There are a lot of options when it comes to city-building games, but Tiny Towns plays great with two players and is as fast as it is cute. Players build 4X4 grid of a town using a pool of shared resources, trying not to waste squares with useless or not valuable buildings. It takes a bit of planning to get it all down and really earn your planning degree, but it’s a fun resource management game worth mastering for nights when you can dominate the six-player version.

Tsuro

This may be the simplest game on the list, but it’s full of endless possibilities and even works well with up to eight players. A blank board is slowly filled with tiles with lines on them, each of them unique.

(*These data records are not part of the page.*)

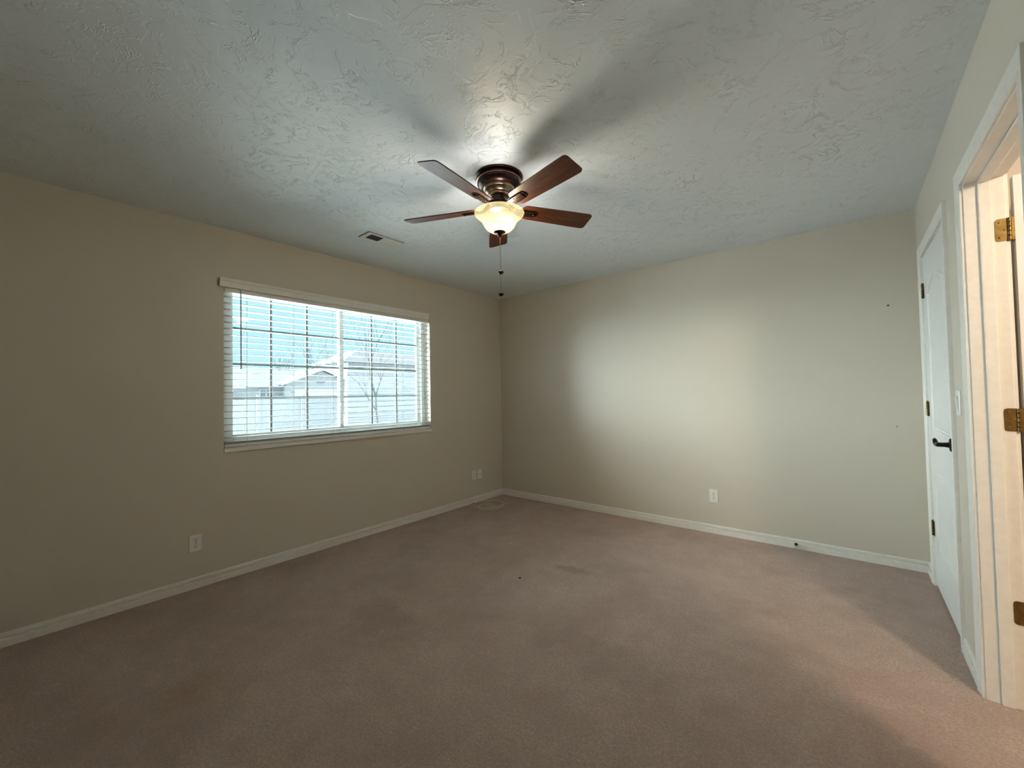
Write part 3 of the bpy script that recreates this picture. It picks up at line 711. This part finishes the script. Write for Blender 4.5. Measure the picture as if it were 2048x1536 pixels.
# vinyl fence: one panel per bay, posts between
XV = -16.0; ya = -1.0; bay = 1.83
for i in range(4):
    y0 = ya+i*(bay+.002); fr = empty('fence_panel', (XV, y0+bay/2, GZ))
    tag(fr, 'white vinyl privacy fence panel standing in the yard outside the window', 'fence', 'white fence panels across the yard')
    mb = MB()
    for k in range(11):
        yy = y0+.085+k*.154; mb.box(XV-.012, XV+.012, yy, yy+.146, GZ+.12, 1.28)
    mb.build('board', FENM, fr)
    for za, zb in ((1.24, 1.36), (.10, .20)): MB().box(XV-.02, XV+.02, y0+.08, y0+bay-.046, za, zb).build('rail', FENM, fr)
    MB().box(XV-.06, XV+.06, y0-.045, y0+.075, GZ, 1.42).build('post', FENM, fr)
# bare winter trees
def tree(loc, h, label, seed, spread=.55, n0=5, depth=5, thick=.1):
    rnd = random.Random(seed); mb = MB()
    def br(p, d, L, r, k):
        pts = [p]; dd = d.copy(); nseg = 4
        for i in range(nseg):
            dd = (dd+Vector((rnd.uniform(-1, 1), rnd.uniform(-1, 1), rnd.uniform(-.3, .6)))*.16).normalized(); pts.append(pts[-1]+dd*L/nseg)
        mb.tube(pts, [r*(1-.45*i/nseg) for i in range(nseg+1)], 5 if k > 2 else 3, cap=False)
        if k <= 0: return
        for i in range(rnd.choice((2, 3, 3))):
            j = rnd.choice((2, 3, 4)); a = rnd.uniform(0, 2*PI)
            s = Vector((math.cos(a), math.sin(a), rnd.uniform(.0, .8)))
            br(pts[j], (dd+s*spread*rnd.uniform(.8, 1.5)).normalized(), L*rnd.uniform(.62, .85), r*.52, k-1)
    o = Vector(loc)
    br(o, Vector((0, 0, 1)), h*.3, thick, depth)
    t = mb.build('bare_tree', BARK, None); tag(t, label, 'tree'); return t
tree((-44, 14.4, GZ), 9.0, 'leafless tree with fine twigs rising behind the pale gable house', 3, .6, depth=6, thick=.16)
tree((-45, 19.2, GZ), 10.5, 'leafless tree between the two distant houses seen through the window', 11, .55, depth=6, thick=.16)
tree((-11, 5.2, GZ), 7.2, 'near leafless tree whose branches cross the upper right panes', 21, .55, depth=5, thick=.05)
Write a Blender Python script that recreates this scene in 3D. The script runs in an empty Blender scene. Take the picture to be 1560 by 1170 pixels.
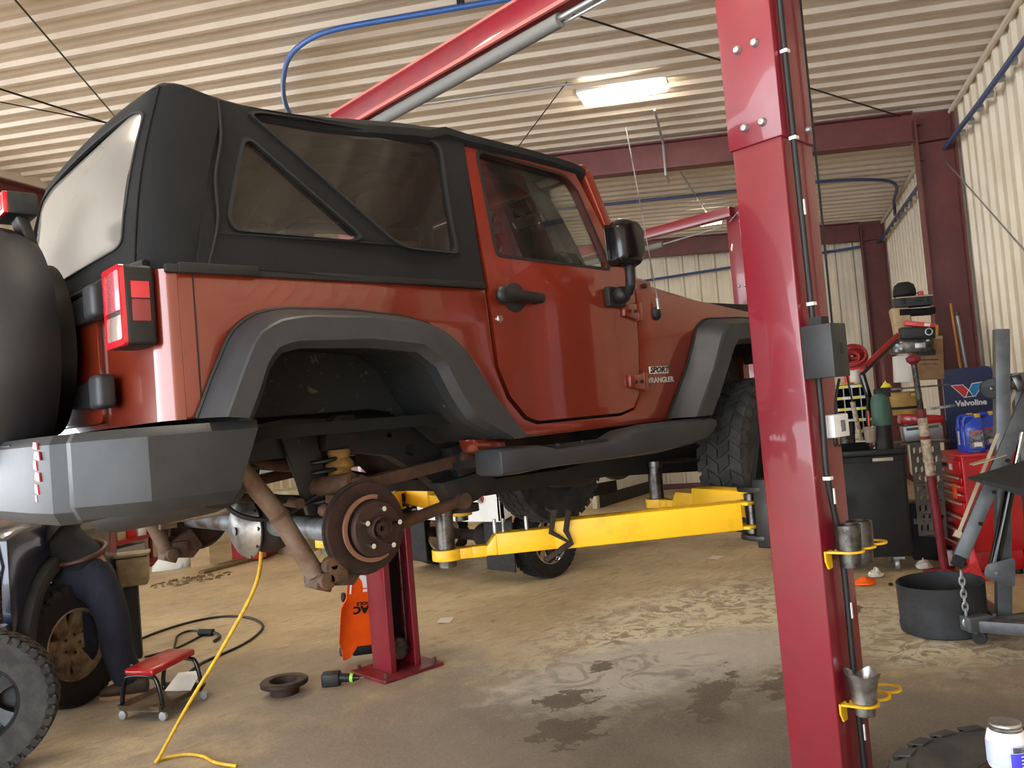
import bpy, bmesh, math, random
from mathutils import Vector, Matrix
from mathutils.geometry import tessellate_polygon

random.seed(7)
SC = bpy.context.scene
COL = SC.collection
R = math.radians
PI = math.pi

# ------------------------------------------------------------------ camera, sky, exposure
YAW, ROLL, PITCH, FPX, CAMZ = R(47.1), R(4.85), R(2.06), 1278.0, 1.67
_d = Vector((math.cos(YAW), math.sin(YAW), 0)); _r = Vector((math.sin(YAW), -math.cos(YAW), 0)); _u = Vector((0, 0, 1))
_f = _d * math.cos(PITCH) + _u * math.sin(PITCH)
_u0 = -_d * math.sin(PITCH) + _u * math.cos(PITCH)
_cr = _r * math.cos(ROLL) - _u0 * math.sin(ROLL)
_cu = _r * math.sin(ROLL) + _u0 * math.cos(ROLL)
cam_data = bpy.data.cameras.new('camera')
cam_data.sensor_width = 36.0
cam_data.sensor_fit = 'HORIZONTAL'
cam_data.lens = 36.0 * FPX / 1560.0
cam_data.clip_end = 200
cam = bpy.data.objects.new('camera', cam_data)
COL.objects.link(cam)
cam.matrix_world = Matrix(((_cr.x, _cu.x, -_f.x, 0), (_cr.y, _cu.y, -_f.y, 0), (_cr.z, _cu.z, -_f.z, CAMZ), (0, 0, 0, 1)))
SC.camera = cam

world = bpy.data.worlds.new('sky')
SC.world = world
world.use_nodes = True
_bg = world.node_tree.nodes['Background']
_bg.inputs['Color'].default_value = (0.86, 0.93, 1.0, 1)
_bg.inputs['Strength'].default_value = 5.0

SC.view_settings.view_transform = 'Standard'
SC.view_settings.look = 'None'
SC.view_settings.gamma = 1.0
SC.view_settings.use_curve_mapping = False
SC.view_settings.exposure = 0.9
SC.cycles.max_bounces = 8
SC.cycles.diffuse_bounces = 4
SC.cycles.glossy_bounces = 3
SC.cycles.transparent_max_bounces = 12
SC.cycles.sample_clamp_indirect = 6.0
SC.cycles.caustics_reflective = False
SC.cycles.caustics_refractive = False

# building frame: a runs along the right-hand wall (away), b runs from that wall into the shop
BA = R(29.65)
E1 = Vector((math.cos(BA), math.sin(BA), 0)); E2 = Vector((-math.sin(BA), math.cos(BA), 0)); W0 = Vector((9.42, 3.08, 0))
def bw(a, b, z=0.0):
    return W0 + E1 * a + E2 * b + Vector((0, 0, z))

# ------------------------------------------------------------------ materials
def lin(h):
    h = h.lstrip('#')
    c = [int(h[i:i + 2], 16) / 255 for i in (0, 2, 4)]
    return tuple((x / 12.92 if x <= .04045 else ((x + .055) / 1.055) ** 2.4) for x in c) + (1.0,)

def N(nt, typ, loc=None, **kw):
    n = nt.nodes.new(typ)
    for k, v in kw.items():
        setattr(n, k, v)
    return n

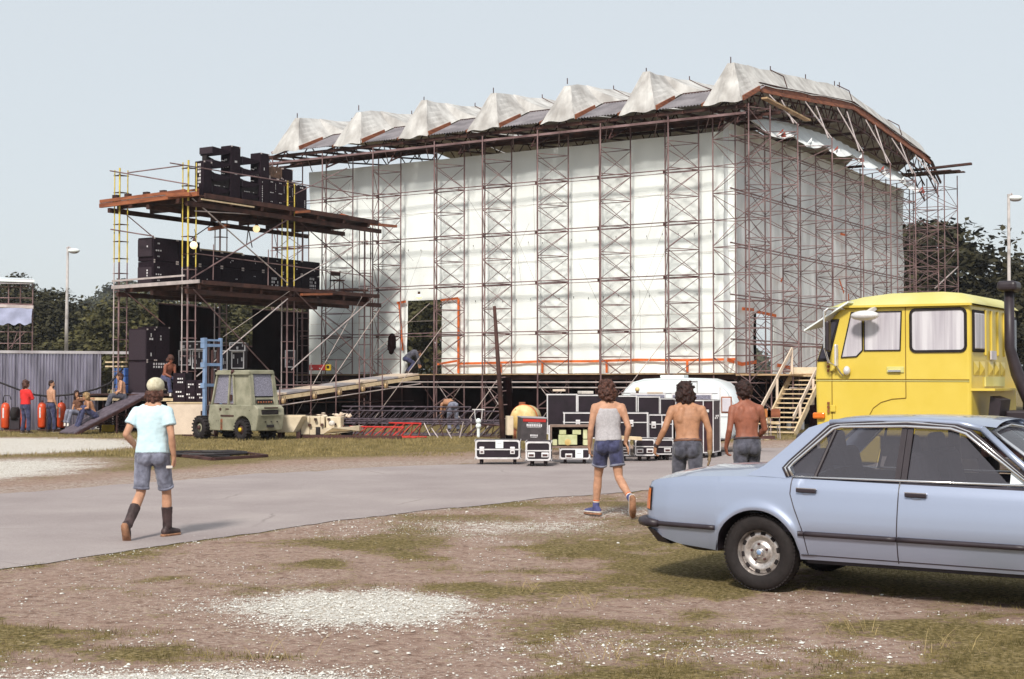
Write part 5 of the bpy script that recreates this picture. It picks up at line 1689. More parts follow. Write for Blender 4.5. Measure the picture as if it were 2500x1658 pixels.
for k, px in enumerate((679, 755, 816, 873, 929)):
    t_ = (P(px, 930, 52).x * 0 + 0)
    # parameter along the ramp whose pixel column is px
    lo_, hi_ = 0.0, 1.0
    for _ in range(40):
        mid_ = (lo_ + hi_) / 2
        q = lerp(l0, l1, mid_)
        if 1250 + F * q.x / q.y < px:
            lo_ = mid_
        else:
            hi_ = mid_
    q = lerp(l0, l1, lo_) - sideV * .1
    pipe('rail_post', (q.x, q.y, 0), (q.x, q.y, q.z + (.25 if k == 0 else .95)), .024, M['steel'], lr)
    for dd in ((0, .55), (-.5, -.1)):
        if k == 4 and dd[0] == 0:
            continue
    jar = q - sideV * .06 + Vector((.10, -.05, -.36))
    jt = thing('glass_jar', None, None, jar, parent=lr)
    MB().lathe([(0, 0), (.04, 0), (.075, .04), (.085, .11), (.075, .17), (.05, .20), (0, .20)], jar, (0, 0, 1), 12).build('jar_body', M['jar_glass'], jt, smooth=True)
    for j in range(4):
        a_ = j * math.pi / 2 + .4
        pipe('wire', jar + Vector((.12 * math.cos(a_), .12 * math.sin(a_), 0)), jar + Vector((.06 * math.cos(a_), .06 * math.sin(a_), .28)), .008, M['steel_dark'], jt, 4)
for z_, a_, b_ in ((.55, 653, 1010), (.95, 653, 1010), (.3, 840, 1050)):
    pipe('scaffold_rail', P(a_, 930, 53.0).xy.to_3d() + Vector((0, 0, z_)), P(b_, 930, 57).xy.to_3d() + Vector((0, 0, z_)), .018, M['steel_dark'], lr)
drape((P(640, 930, 53.6).xy.to_3d(), P(1040, 930, 58.2).xy.to_3d()), 0, 1.5, 'under_ramp_cloth', M['black_cloth'], lr, .05, 60)
# orange and yellow case on the side rail
q = P(785, 905, 55.0)
t_ = thing('tool_case', 'red and yellow tool case on the platform rail above the ramp', 'case', q)
MB().box(q + Vector((-.15, 0, .12)), (.62, .25, .22)).build('red_body', M['red_paint'], t_, bevel=.02)
MB().box(q + Vector((.27, -.02, .12)), (.2, .28, .24)).build('yellow_end', M['yellow_plastic'], t_, bevel=.02)
slab('label_plate', q + Vector((.27, -.17, .14)), (.1, .02, .1), M['timber_dark'], t_)
for dx in (-.35, -.05):
    slab('latch', q + Vector((dx, -.13, .08)), (.05, .02, .05), M['alu'], t_)

# ------------------------------------------------------------ trusses stacked on the grass
def lattice(p, q_, wid, hgt, mt, label, n_=12, group='lattice trusses on the grass', r_=.026):
    p, q_ = Vector(p), Vector(q_)
    d_ = (q_ - p).normalized()
    s_ = Vector((d_.y, -d_.x, 0))
    t_ = thing('lattice_truss', label, 'truss', (p + q_) / 2, 0, group)
    L_ = (q_ - p).length
    off = [s_ * wid / 2, -s_ * wid / 2, Vector((0, 0, hgt))]
    for o_ in off:
        pipe('chord', p + o_ + Vector((0, 0, r_)), q_ + o_ + Vector((0, 0, r_)), r_, mt, t_, 7)
    for k in range(n_):
        a_, b_ = p + d_ * (L_ * k / n_), p + d_ * (L_ * (k + 1) / n_)
        z_ = Vector((0, 0, r_))
        pipe('web_bar', a_ + off[0] + z_, b_ + off[2] + z_, r_ * .55, mt, t_, 5)
        pipe('web_bar', a_ + off[1] + z_, b_ + off[2] + z_, r_ * .55, mt, t_, 5)
        pipe('web_bar', a_ + off[0] + z_, b_ + off[1] + z_, r_ * .55, mt, t_, 5)
    return t_
blk = M['steel_dark']
bkm = mat('black_truss_paint', (0.045, 0.03, 0.045), 0.5, 0.2, 0.4, 6, c2=(0.11, 0.08, 0.10))
lattice(P(845, 1058, 46.5).xy.to_3d(), P(1236, 1068, 44.4).xy.to_3d(), .45, .42, bkm, 'black lattice truss in front of the stage scaffold, nearest the red ones', 14)
lattice(P(850, 1050, 47.5).xy.to_3d(), P(1236, 1056, 45.6).xy.to_3d(), .45, .45, bkm, 'black lattice truss behind the nearest black one', 14)
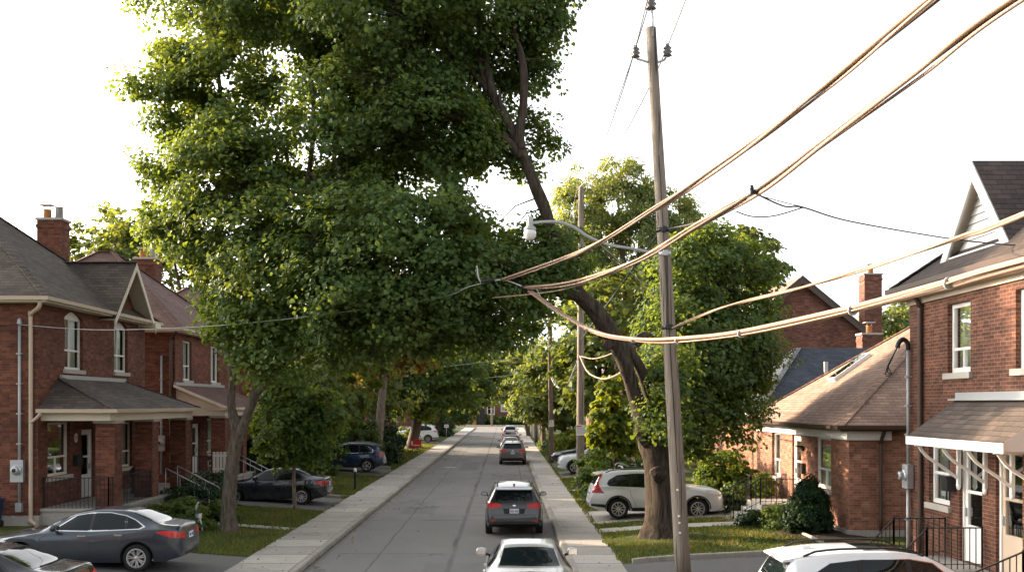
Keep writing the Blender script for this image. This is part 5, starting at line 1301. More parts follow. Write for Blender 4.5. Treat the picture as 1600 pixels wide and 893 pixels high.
# ---- left maple, forked low
base = V((-8.7, 31.4, .18))
tree('maple_tree', 'tall left maple on the front lawn, trunk forked low into two stems, sunlit crown', base, [
    [(base, .33), J(357, 800, 31.4, .245), J(360, 750, 31.4, .22), J(366, 705, 31.4, .21), J(370, 675, 31.4, .19), J(361, 630, 31.5, .135), J(364, 590, 31.5, .13), J(355, 540, 31.6, .135), J(344, 490, 31.6, .14), J(338, 430, 31.6, .13), J(342, 350, 31.8, .11), J(352, 260, 32, .09), J(345, 150, 32, .07), J(330, 30, 32, .05), J(325, -60, 32, .03)],
    [J(369, 690, 31.4, .19), J(386, 650, 31.2, .145), J(399, 612, 31, .15), J(403, 575, 30.9, .13), J(410, 540, 30.8, .14), J(440, 480, 30.6, .12), J(470, 400, 30.8, .11), J(480, 300, 31, .09), J(490, 180, 31.4, .07), J(480, 40, 32, .05), J(480, -60, 32, .03)],
    [J(396, 618, 31, .12), J(418, 596, 30.8, .10), J(445, 570, 30.4, .09), J(490, 530, 30, .07), J(540, 480, 29.6, .05)],
    [J(341, 400, 31.6, .08), J(310, 350, 31.2, .06), J(270, 310, 31, .04), J(225, 265, 31, .02)],
    [J(348, 300, 31.9, .08), J(300, 220, 31.6, .06), J(250, 160, 31.4, .04), J(195, 130, 31.2, .02)],
    [J(470, 400, 30.8, .08), J(430, 340, 30.4, .06), J(390, 300, 30.2, .04)],
    [J(480, 300, 31, .07), J(540, 240, 31, .05), J(580, 180, 31, .03)]],
    [B(278, 25, 32, .85), B(310, -50, 32.4, 2.2), B(345, 90, 32.6, 2.1), B(278, 105, 31.4, .8), B(238, 128, 31.1, .42), B(212, 128, 31.0, .22), B(310, 180, 31.6, 1.4), B(262, 192, 31.2, .4), B(355, 215, 31.6, 2.1), B(262, 268, 31.1, .62), B(226, 256, 31, .3), B(310, 300, 31, 1.25), B(255, 350, 30.8, .5), B(292, 395, 31, .4), B(300, 370, 30.6, 1.1), B(385, 300, 30, 2.1), B(345, 430, 30.4, 1.0), B(430, 400, 29.4, 2.1), B(400, 480, 29.4, 1.5), B(365, 520, 29.6, .75), B(490, 470, 29.2, 1.9), B(455, 545, 29.2, 1.15), B(400, 555, 29.6, .7), B(520, 545, 29.2, .8), B(425, 170, 32, 2.8), B(420, 10, 32.4, 2.9), B(510, 90, 32.8, 2.7), B(520, 260, 31.4, 2.5), B(500, 360, 30, 2.1), B(338, 500, 31.0, .3)],
    M['leaf_maple'], M['bark'], 3, hole=-.17, **HI)
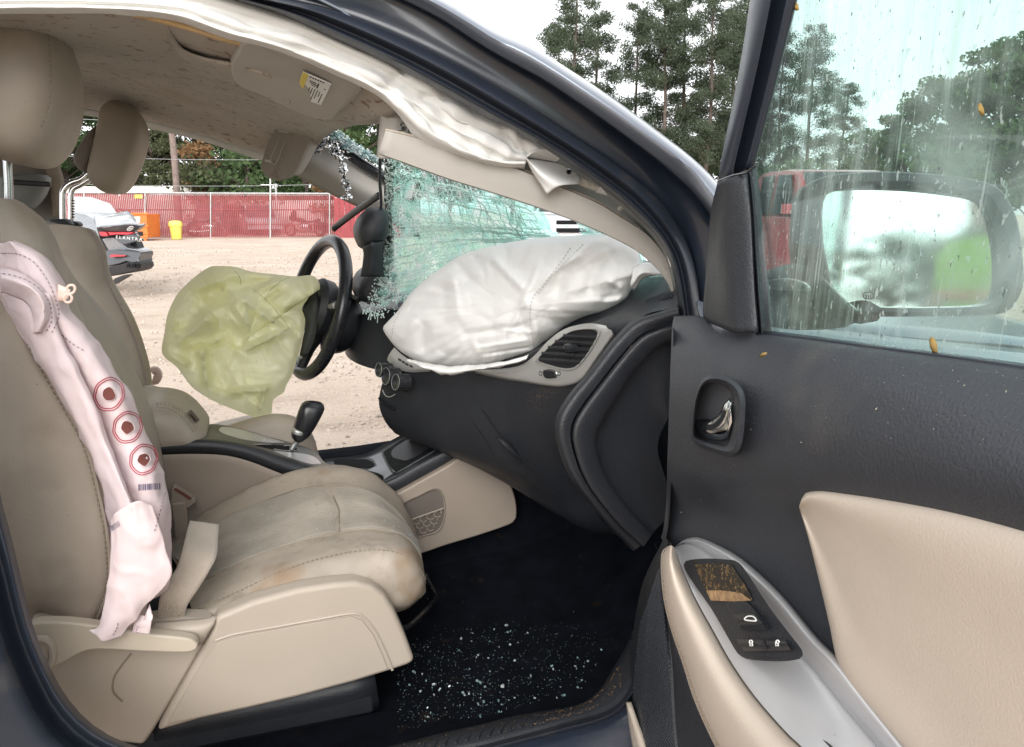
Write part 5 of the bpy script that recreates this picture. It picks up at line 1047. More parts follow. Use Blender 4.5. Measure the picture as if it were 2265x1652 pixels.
swirl = [[(0, 585, .215), (40, 600, .20), (85, 625, .195), (112, 660, .195), (118, 700, .20), (104, 738, .205)], [(0, 612, .175), (36, 622, .165), (74, 642, .16), (96, 670, .16), (98, 702, .165), (84, 735, .175)], [(0, 648, .20), (30, 655, .195), (56, 668, .19), (70, 690, .185), (72, 712, .19), (62, 738, .20)]]
SB.append(surf('bag_fold', [Lr(r) for r in swirl], mt['bagpink'], sa, n=50, k=9, solid=.0012, disp=lambda G: .003*fbm(G*26, 3, 2), sharp=180))
lowf = [[(246, 1150, .19), (244, 1220, .182), (238, 1300, .178), (220, 1380, .178), (196, 1394, .18)], [(272, 1124, .172), (277, 1200, .168), (266, 1295, .166), (240, 1375, .166), (212, 1408, .17)], [(306, 1108, .17), (326, 1190, .166), (322, 1290, .164), (276, 1365, .165), (230, 1420, .168)], [(338, 1118, .18), (364, 1210, .174), (378, 1276, .172), (318, 1344, .172), (268, 1408, .176)]]
SB.append(surf('bag_fold', [Lr(r) for r in lowf], mt['bagpink'], sa, n=70, k=11, solid=.0012, disp=lambda G: .012*(.3-np.minimum(np.abs(vnoise(G*np.array([17, 8, 10])+.3, 4)), .35))+.0012*fbm(G*40, 2, 6)+.004*(.4-np.minimum(np.abs(vnoise(G*np.array([36, 20, 26]), 43)), .4)), sharp=180))
surf('bag_hem', [Lr([(330, 1335, .19), (326, 1350, .18), (318, 1372, .18), (300, 1398, .185)]), Lr([(334, 1360, .175), (334, 1380, .17), (330, 1402, .175)]), Lr([(300, 1360, .19), (296, 1380, .185), (292, 1400, .19)])], mt['bagpink'], sa, n=20, k=4, solid=.0015)
fsb = onto(SB)
for i, (x, y, r) in enumerate(((241, 872, 37), (282, 945, 35), (318, 1016, 34))):
    for k, rr in enumerate((1.0, .86)):
        tube('vent_stitching', [fsb(x+r*.92*rr*(1+.02*math.sin(a*9+i))*math.cos(a)-r*.08*math.sin(a), y+r*rr*(1+.02*math.sin(a*7+i))*math.sin(a), .001) for a in np.linspace(0, 2*math.pi, 60, endpoint=False)], .0007, mt['redthread'], sa, seg=5, closed=True)
    hp = [fsb(x+r*.37*math.cos(a)*(1+.10*math.sin(a*2+i)+.05*math.sin(a*5)), y+r*.40*math.sin(a)*(1+.08*math.sin(a*3+i*2)), .0015) for a in np.linspace(0, 2*math.pi, 26, endpoint=False)]
    tube('vent_edge', hp, .0011, mt['bagpink'], sa, seg=5, closed=True)
    vd_ = hp[0]-C; vd_ /= np.linalg.norm(vd_); mk('vent_hole', [np.array(q)-vd_*.0012 for q in hp]+[fsb(x, y, .002)], [(k, (k+1) % 26, 26) for k in range(26)], mt['hole'], sa)  # solid disc, the vent's dark inside put into its colour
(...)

Players are dragons that must follow the path on the tiles, with the goal being to stay on the board for as long as possible without taking a path that leads off the side or into another dragon. It’s fast and full of seemingly random choices until, all at once, it’s a matter of life and death. On normal game nights it’s a great warm up game, but if things get competitive with your gaming partner it can quickly turn into a game you play over and over again.

Twilight Struggle

So let’s say you really want to get into it, and are willing to sit down with a multi-hour, evolving strategy game made for only two players. In that case, the only real argument here is which player wants to be the Soviet Union. Twilight Struggle is behemoth of a game, but if you’re coexisting with a serious gamer it’s an excellent title to lose a few hours in and is worth playing several times over. There’s no denying it’s a complex game, though: It quite literally is a board game version of the cold war, with each side attempting to rewrite history while also staving off nuclear disaster.

The rules of the game evolve with the passage of time, as well as real life historical events from the actual Cold War. But the results can be very different, depending on how you play, and the game is a great duel among history buffs who happen to be quarantining together.